By now the sun was setting, it sets so early here, so we began our ascent back north, a different way we had come, and like the sunrise in the morning I caught the sunset in the review mirror. We ended up stopping for dinner at a nice rest stop and were able to run and take pictures of the last rays of sun over a lake just as a bird swooped into my photo and created one last good one! Then we grabbed food, admired some Christmas lights, and headed home! Brilliant day!



On Sunday, I allowed myself and Rhee the pleasure of sleeping in a bit, not something I do often at all, and our plans to return to Fujiyoshida for the day went up in a smoke due to the white sky. So, at last, something I have been putting off for far too long, I went to Tokyo to buy a new computer. All year I have been battling with mine and unable to skype anyone back home and enough was enough. So I braved the big city with Rhee and went for an upgrade. But first, not wanting to travel all that way just for a computer, we went to Ueno Park. At first I intended just to go to the zoo, but we found a little festival serving okonomiyaki and ate lunch overlooking a pond of dying lilies, and then stopped at every shrine along the way. In one of the shrines was this really cool display of paper cranes and a flame that is said to have been found burning after the atomic bomb and has been kept a lit ever since...

 


By the time we actually got to the zoo it was late afternoon but we had a wonderful time! I think even Rhee, who is not so big on animals, enjoyed herself, especially when I left her to the penguins which she loves! And I, of course, adored the tiger and the little leopard cats which look like miniature cheetahs. There was a cool polar bear and adorable little Japanese bears which are much smaller than Canadian bears and there was a baby one too! And a baby gorilla! And a enormous hippo that was hanging out in his water!


 

 




After the park called it’s closing time it was definitely time to get underway and we headed to Akihabara, Tokyo’s electronic town, and bought me a snazzy new computer in English, and headed home on the evening train back to the very cold mountains where I live. And that was that, sakura, momiji, animals and a new computer; it was a fabulous weekend!

Thursday, November 24, 2011

The case of the midweek adventure

So because Japan has the most national holidays in the world, I was gifted another in the middle of the week. So after praying for good weather I set out on a Wednesday to successfully hike Shosenkyo.
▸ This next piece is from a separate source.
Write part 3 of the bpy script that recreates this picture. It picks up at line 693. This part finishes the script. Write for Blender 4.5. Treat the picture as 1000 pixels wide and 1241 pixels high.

I tried a few weeks ago but got their too late and didn’t see anything. This time it was different and while some of the momiji were past their peak the majority of the hike was simply gorgeous. The first thing on my hike was the famous rock cliff which I couldn’t have had the opportunity to photograph on a bluer day. And the maple trees all around me as a hiked along the gorge and deeper in was just breathtaking.

 

 

A few twists, beneath a natural arch, next to the green river, fish and smooth white rocks, across a bridge to look back on the cliff against the sun, under a stone ledge where people had wedged one yen coins into the cracks above my head and into the shadows was a spectacular waterfall with a rainbow! So many things exist in Japan that I had believed only existed in books!


 
 

Up the stone stairs carved into the rock and past a pleasant shrine was a rope way that took me way up to see what I could see. Unfortunately my perfect blue sky appeared to be clouding over and I did not see much of Fuji like one can on the clearest of days, but I could see all the way to Saitama which is the next prefecture over. And I was able to scale the rocks that loomed above the gorge to the cliff that I was admiring before! It was really amazing up there. There was also a little shrine and a place to eat my lunch of champions: chicken cheese bites and a chestnut white mocha. Then the clouds came in and I took myself down the mountain, past the shrine and the waterfall, under the ledge, over the bridge, through the rocks, past the cliff and momiji and back to my car.







I finished my afternoon and drove from the mountains and into Kofu just as the rain began. I treated myself to a Christmas cranberry white mocha at Starbucks and for only 300 per cent more than I would pay in Canada, I bought a box of Kraft Dinner macaroni and cheese at the little foreign import store! I happen to be one of the best KD crafters in the world!